Nous avons repris l’escalier noir du moulin, gravi le sentier, et regagné le causse. D’une haute corniche qui s’avance sur l’abîme nous nous sommes penchés sur l’affreuse et belle déchirure où passe ce ruisseau dont les eaux vont disparaître sous terre avant d’arriver à Rocamadour pour revoir un instant la lumière au moment de se mêler à l’Ouysse.

Le soir vient. Le soleil comme un grand disque d’or va s’enfoncer à l’horizon, dans un chaos de brumes violacées. L’astre est sans rayons, la froidure du causse nous gagne. C’est l’heure mystérieuse où, par les sentiers, les pâtres vêtus de l’antique camiaou vont chassant leur troupeau devant eux. Sur le ciel rougi de novembre les arbres dépouillés cisèlent en arabesques leurs enchevêtrements de branches et découpent sur le ciel leurs troncs obscurs et les feuilles que l’automne a épargnées.

« Le couchant, me dit mon guide, indique du froid prochain, l’hiver arrive. »

Un berger du causse.

Nous poursuivons silencieusement la route.

Lorsque Rocamadour a montré, en silhouette sur un ciel plein de lueurs de fournaise, ses monuments guerriers, ses édifices sacrés et ses hautes falaises, je me suis arrêté pour contempler encore.

Perdu dans une longue rêverie, j’ai vécu un instant de lointaines journées passées dans ce pays.

J’ai revu, cheminant dans la rocaille comme aux jours derniers, toute l’étrangeté du causse.

La scène fantastique de l’escalier des pèlerins sous la lune monstrueuse m’est apparue comme un rêve et j’ai suivi les bords de l’Ouysse au charme suggestif et puissant.

Les ardeurs du couchant se sont maintenant éteintes, la gorge béante s’est emplie d’ombre et une étoile a frissonné doucement dans le ciel pâli au-dessus des antiques sanctuaires.

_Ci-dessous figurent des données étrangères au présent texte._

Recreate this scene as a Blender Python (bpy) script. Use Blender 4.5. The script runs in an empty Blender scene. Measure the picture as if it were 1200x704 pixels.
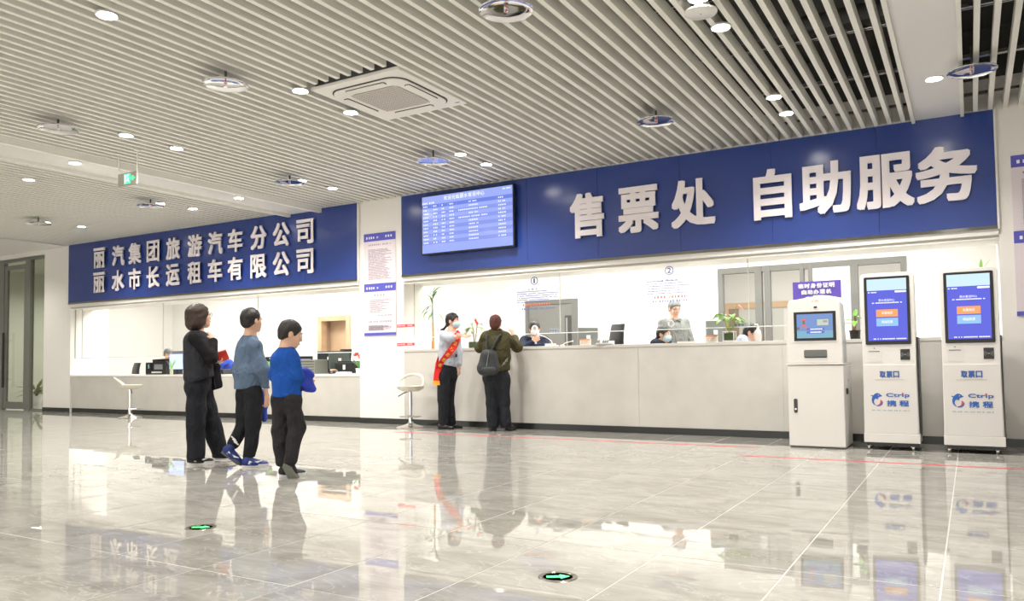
import bpy, bmesh, math, random
import numpy as np
from mathutils import Vector, Matrix, noise as mnoise
random.seed(7)
rng = np.random.default_rng(3)
SC = bpy.context.scene
COL = SC.collection
# ---------------------------------------------------------------- camera
CAM_Z = 0.95
FPX, PPY, YAW, PITCH, ROLL = 920.516, 382.63, -0.527919, 0.0437786, -0.0129422
cy_, sy_ = math.cos(YAW), math.sin(YAW); cp_, sp_ = math.cos(PITCH), math.sin(PITCH)
FWD = np.array([sy_*cp_, cy_*cp_, sp_]); RT0 = np.array([cy_, -sy_, 0.0]); UP0 = np.cross(RT0, FWD)
RT = RT0*math.cos(ROLL) + UP0*math.sin(ROLL); UP = -RT0*math.sin(ROLL) + UP0*math.cos(ROLL)
cd = bpy.data.cameras.new('camera'); cam = bpy.data.objects.new('camera', cd); COL.objects.link(cam)
cam.matrix_world = Matrix(((RT[0], UP[0], -FWD[0], 0), (RT[1], UP[1], -FWD[1], 0), (RT[2], UP[2], -FWD[2], CAM_Z), (0, 0, 0, 1)))
cd.sensor_width = 36; cd.lens = FPX/1200*36; cd.shift_y = (PPY-352)/1200; cd.clip_start = 0.05; cd.clip_end = 200
SC.camera = cam
# ---------------------------------------------------------------- world, exposure, large lights
w = bpy.data.worlds.new('world'); SC.world = w; w.use_nodes = True
w.node_tree.nodes['Background'].inputs[0].default_value = (1.0, 0.96, 0.9, 1)
w.node_tree.nodes['Background'].inputs[1].default_value = 1.32
SC.view_settings.view_transform = 'Standard'; SC.view_settings.look = 'None'
SC.view_settings.gamma = 1; SC.view_settings.exposure = 1.0; SC.view_settings.use_curve_mapping = False
SC.cycles.max_bounces = 8; SC.cycles.use_denoising = True; SC.cycles.sample_clamp_indirect = 6
def area_light(name, loc, sx, sy, power, color=(1, .97, .92), rot=(0, 0, 0)):
    l = bpy.data.lights.new(name, 'AREA'); l.shape = 'RECTANGLE'; l.size = sx; l.size_y = sy; l.energy = power; l.color = color
    o = bpy.data.objects.new(name, l); o.location = loc; o.rotation_euler = rot; COL.objects.link(o); return o
area_light('office_lamp_left', (-12.4, 11.1, 2.9), 7.0, 1.1, 122)
area_light('office_lamp_right', (-3.6, 11.1, 2.9), 7.0, 1.1, 142)
area_light('corridor_lamp', (-19.4, 12.5, 3.0), 2.0, 3.0, 120, (1, .98, .92))
area_light('back_room_lamp', (-2.4, 13.9, 3.0), 3.5, 1, 60)
# ---------------------------------------------------------------- helpers
D = 9.61
def ray(x, y):
    return (x-600)/FPX*RT - (y-PPY)/FPX*UP + FWD
def onY(x, y, Y):
    d = ray(x, y); t = Y/d[1]; return np.array([0, 0, CAM_Z]) + t*d
def onZ(x, y, Z):
    d = ray(x, y); t = (Z-CAM_Z)/d[2]; return np.array([0, 0, CAM_Z]) + t*d
MATS = {}
def mat(name, col, rough=.5, metal=0., emit=0., spec=.5, coat=0., noise=None, bump=None, trans=0., ior=1.45, alpha=1.):
    if name in MATS: return MATS[name]
    m = bpy.data.materials.new(name); m.use_nodes = True; nt = m.node_tree; b = nt.nodes['Principled BSDF']
    c = tuple(col)+(1,) if len(col) == 3 else col
    b.inputs['Base Color'].default_value = c; b.inputs['Roughness'].default_value = rough; b.inputs['Metallic'].default_value = metal
    b.inputs['Specular IOR Level'].default_value = spec; b.inputs['Coat Weight'].default_value = coat; b.inputs['IOR'].default_value = ior
    b.inputs['Transmission Weight'].default_value = trans; b.inputs['Alpha'].default_value = alpha
    if emit: b.inputs['Emission Color'].default_value = c; b.inputs['Emission Strength'].default_value = emit
    tc = nt.nodes.new('ShaderNodeTexCoord')
    if noise:      # (scale, amount)
        n = nt.nodes.new('ShaderNodeTexNoise'); n.inputs['Scale'].default_value = noise[0]; n.inputs['Detail'].default_value = 5
        nt.links.new(tc.outputs['Object'], n.inputs['Vector'])
        r = nt.nodes.new('ShaderNodeValToRGB'); a = noise[1]
        r.color_ramp.elements[0].position = .3; r.color_ramp.elements[1].position = .7
        r.color_ramp.elements[0].color = (c[0]*(1-a), c[1]*(1-a), c[2]*(1-a), 1); r.color_ramp.elements[1].color = (min(1, c[0]*(1+a)), min(1, c[1]*(1+a)), min(1, c[2]*(1+a)), 1)
        nt.links.new(n.outputs['Fac'], r.inputs['Fac']); nt.links.new(r.outputs['Color'], b.inputs['Base Color'])
    if bump:       # (scale, strength)
        n = nt.nodes.new('ShaderNodeTexNoise'); n.inputs['Scale'].default_value = bump[0]; n.inputs['Detail'].default_value = 3
        nt.links.new(tc.outputs['Object'], n.inputs['Vector'])
        bp = nt.nodes.new('ShaderNodeBump'); bp.inputs['Strength'].default_value = bump[1]; bp.inputs['Distance'].default_value = .01
        nt.links.new(n.outputs['Fac'], bp.inputs['Height']); nt.links.new(bp.outputs['Normal'], b.inputs['Normal'])
    MATS[name] = m; return m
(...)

Nous descendons à travers une nuit profonde par la route blanchissante dont les rubans indécis serpentent vers l’abîme et vont s’évanouir dans le ténébreux mystère où Rocamadour s’est endormi.


Gaston Vuillier
  1. Les causses (du lalin calx, chaux) sont des plateaux calcaires extrêmement curieux qui s’étendent au sud et à l’ouest de la France.
  2. Pour les parties techniques je me suis reporté à l’intéressante brochure de l’abbé Cheval : Guide du pèlerin à Rocamadour.